● **WHAT IS NEEDED**: Working from the top of the listing below, retype each line through the line containing "fallen(-.66, 1.585, .012, .045, 1.9, (.24, .15, .09), 'large", both included, with no pictures.

● **DATA EXTRACT**:
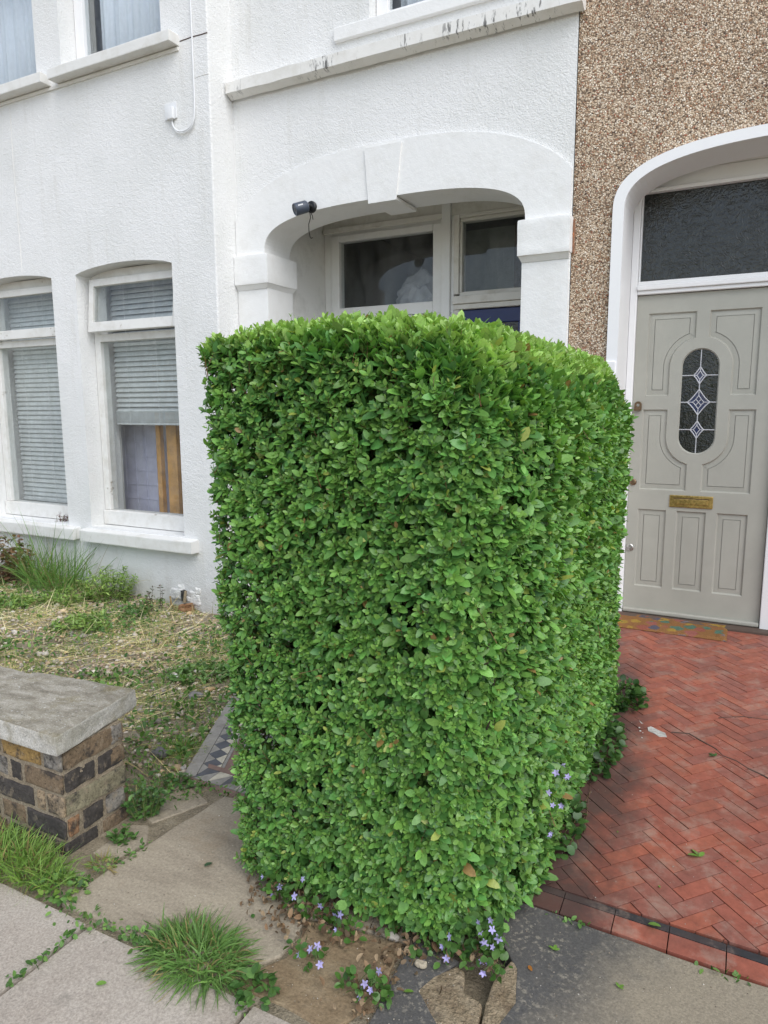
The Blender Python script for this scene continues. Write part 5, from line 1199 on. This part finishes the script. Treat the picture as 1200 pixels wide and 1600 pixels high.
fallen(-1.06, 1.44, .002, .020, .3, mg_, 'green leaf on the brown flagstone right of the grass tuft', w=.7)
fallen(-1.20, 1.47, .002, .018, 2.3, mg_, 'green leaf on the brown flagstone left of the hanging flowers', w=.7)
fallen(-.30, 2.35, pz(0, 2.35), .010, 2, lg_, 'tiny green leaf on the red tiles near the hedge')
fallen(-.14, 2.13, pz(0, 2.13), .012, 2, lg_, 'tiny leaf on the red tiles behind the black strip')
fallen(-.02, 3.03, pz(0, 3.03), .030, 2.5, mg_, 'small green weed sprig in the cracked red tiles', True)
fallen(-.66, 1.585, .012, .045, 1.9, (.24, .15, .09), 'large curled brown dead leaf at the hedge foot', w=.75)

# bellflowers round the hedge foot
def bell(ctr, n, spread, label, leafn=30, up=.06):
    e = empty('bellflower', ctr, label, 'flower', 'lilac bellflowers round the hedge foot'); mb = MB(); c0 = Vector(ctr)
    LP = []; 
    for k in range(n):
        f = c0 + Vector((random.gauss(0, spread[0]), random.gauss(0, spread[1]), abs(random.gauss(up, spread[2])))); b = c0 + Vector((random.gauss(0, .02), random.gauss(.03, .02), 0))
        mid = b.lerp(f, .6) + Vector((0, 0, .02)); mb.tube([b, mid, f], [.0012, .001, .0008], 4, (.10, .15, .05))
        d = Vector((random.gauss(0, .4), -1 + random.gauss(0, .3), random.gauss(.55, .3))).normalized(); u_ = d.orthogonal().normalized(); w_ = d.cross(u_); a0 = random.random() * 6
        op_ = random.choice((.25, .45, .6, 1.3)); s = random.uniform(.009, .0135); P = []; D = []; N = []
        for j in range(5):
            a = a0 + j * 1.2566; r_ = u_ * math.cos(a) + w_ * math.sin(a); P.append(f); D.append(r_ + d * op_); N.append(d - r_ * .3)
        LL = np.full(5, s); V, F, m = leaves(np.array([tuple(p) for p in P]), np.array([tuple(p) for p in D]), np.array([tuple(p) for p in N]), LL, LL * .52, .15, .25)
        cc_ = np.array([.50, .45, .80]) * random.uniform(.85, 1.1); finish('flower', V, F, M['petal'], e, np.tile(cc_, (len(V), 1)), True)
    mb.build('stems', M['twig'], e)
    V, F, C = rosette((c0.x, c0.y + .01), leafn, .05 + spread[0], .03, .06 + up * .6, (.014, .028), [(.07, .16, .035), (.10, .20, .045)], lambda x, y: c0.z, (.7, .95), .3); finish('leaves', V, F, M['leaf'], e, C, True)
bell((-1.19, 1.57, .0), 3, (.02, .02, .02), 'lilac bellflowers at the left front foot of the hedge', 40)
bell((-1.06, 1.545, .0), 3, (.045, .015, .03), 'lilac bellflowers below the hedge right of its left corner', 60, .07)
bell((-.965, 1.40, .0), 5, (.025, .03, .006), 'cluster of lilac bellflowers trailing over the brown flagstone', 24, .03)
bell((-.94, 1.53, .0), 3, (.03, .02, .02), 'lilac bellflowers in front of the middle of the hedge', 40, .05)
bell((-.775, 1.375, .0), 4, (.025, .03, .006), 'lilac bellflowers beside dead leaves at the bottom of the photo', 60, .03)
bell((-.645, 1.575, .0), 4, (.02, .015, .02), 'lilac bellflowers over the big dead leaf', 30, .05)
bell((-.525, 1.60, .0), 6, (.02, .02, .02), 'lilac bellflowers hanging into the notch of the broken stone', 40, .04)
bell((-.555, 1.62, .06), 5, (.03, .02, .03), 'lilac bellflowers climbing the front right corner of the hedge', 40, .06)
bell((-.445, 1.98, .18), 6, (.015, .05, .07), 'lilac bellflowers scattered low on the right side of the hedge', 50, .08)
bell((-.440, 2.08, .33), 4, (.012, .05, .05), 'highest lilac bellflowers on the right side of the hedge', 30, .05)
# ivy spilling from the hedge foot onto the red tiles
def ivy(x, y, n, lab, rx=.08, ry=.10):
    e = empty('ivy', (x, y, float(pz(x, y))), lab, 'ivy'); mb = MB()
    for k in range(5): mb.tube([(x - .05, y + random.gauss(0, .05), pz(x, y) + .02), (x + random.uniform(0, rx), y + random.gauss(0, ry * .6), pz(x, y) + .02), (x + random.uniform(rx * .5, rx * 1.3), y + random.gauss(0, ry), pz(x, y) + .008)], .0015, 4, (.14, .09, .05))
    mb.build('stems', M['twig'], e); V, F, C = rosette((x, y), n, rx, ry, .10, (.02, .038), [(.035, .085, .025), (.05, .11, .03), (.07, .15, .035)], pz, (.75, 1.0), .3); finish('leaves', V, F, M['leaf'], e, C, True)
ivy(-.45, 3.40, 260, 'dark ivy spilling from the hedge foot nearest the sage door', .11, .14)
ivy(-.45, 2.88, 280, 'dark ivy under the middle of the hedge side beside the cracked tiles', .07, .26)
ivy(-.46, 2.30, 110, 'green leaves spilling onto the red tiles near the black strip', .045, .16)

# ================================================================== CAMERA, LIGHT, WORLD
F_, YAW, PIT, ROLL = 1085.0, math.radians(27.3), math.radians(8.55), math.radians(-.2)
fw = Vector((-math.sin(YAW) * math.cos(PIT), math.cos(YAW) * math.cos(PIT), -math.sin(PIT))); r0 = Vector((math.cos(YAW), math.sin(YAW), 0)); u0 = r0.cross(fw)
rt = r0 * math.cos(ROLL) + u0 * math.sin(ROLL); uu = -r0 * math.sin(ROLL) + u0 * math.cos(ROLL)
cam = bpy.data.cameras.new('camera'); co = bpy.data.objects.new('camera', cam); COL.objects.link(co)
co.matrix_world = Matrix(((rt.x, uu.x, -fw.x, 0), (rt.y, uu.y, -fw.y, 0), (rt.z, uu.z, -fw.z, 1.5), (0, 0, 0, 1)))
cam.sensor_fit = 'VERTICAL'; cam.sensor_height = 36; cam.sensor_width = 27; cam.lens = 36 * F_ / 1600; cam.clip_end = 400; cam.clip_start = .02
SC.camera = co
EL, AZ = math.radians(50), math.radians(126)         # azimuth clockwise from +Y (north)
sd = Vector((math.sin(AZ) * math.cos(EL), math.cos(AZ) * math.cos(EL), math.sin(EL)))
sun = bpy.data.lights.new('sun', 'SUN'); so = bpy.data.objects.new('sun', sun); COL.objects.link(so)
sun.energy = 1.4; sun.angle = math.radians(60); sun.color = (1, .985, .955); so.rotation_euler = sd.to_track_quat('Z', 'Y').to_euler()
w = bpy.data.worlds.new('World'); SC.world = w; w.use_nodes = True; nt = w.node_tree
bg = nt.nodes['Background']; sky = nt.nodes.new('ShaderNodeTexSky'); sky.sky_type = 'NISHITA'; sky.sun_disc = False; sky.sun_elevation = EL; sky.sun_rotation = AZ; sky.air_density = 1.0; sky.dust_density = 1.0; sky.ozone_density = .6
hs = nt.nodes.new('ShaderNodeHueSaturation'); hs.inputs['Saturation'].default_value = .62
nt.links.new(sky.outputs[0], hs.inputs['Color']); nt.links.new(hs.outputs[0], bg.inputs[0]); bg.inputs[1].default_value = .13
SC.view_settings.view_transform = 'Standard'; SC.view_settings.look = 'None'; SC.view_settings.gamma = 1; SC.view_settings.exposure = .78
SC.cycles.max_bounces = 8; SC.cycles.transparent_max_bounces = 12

● **EXERCISE SOLUTION**:
The Blender Python script for this scene continues. Write part 5, from line 1199 on. This part finishes the script. Treat the picture as 1200 pixels wide and 1600 pixels high.
fallen(-1.06, 1.44, .002, .020, .3, mg_, 'green leaf on the brown flagstone right of the grass tuft', w=.7)
fallen(-1.20, 1.47, .002, .018, 2.3, mg_, 'green leaf on the brown flagstone left of the hanging flowers', w=.7)
fallen(-.30, 2.35, pz(0, 2.35), .010, 2, lg_, 'tiny green leaf on the red tiles near the hedge')
fallen(-.14, 2.13, pz(0, 2.13), .012, 2, lg_, 'tiny leaf on the red tiles behind the black strip')
fallen(-.02, 3.03, pz(0, 3.03), .030, 2.5, mg_, 'small green weed sprig in the cracked red tiles', True)
fallen(-.66, 1.585, .012, .045, 1.9, (.24, .15, .09), 'large curled brown dead leaf at the hedge foot', w=.75)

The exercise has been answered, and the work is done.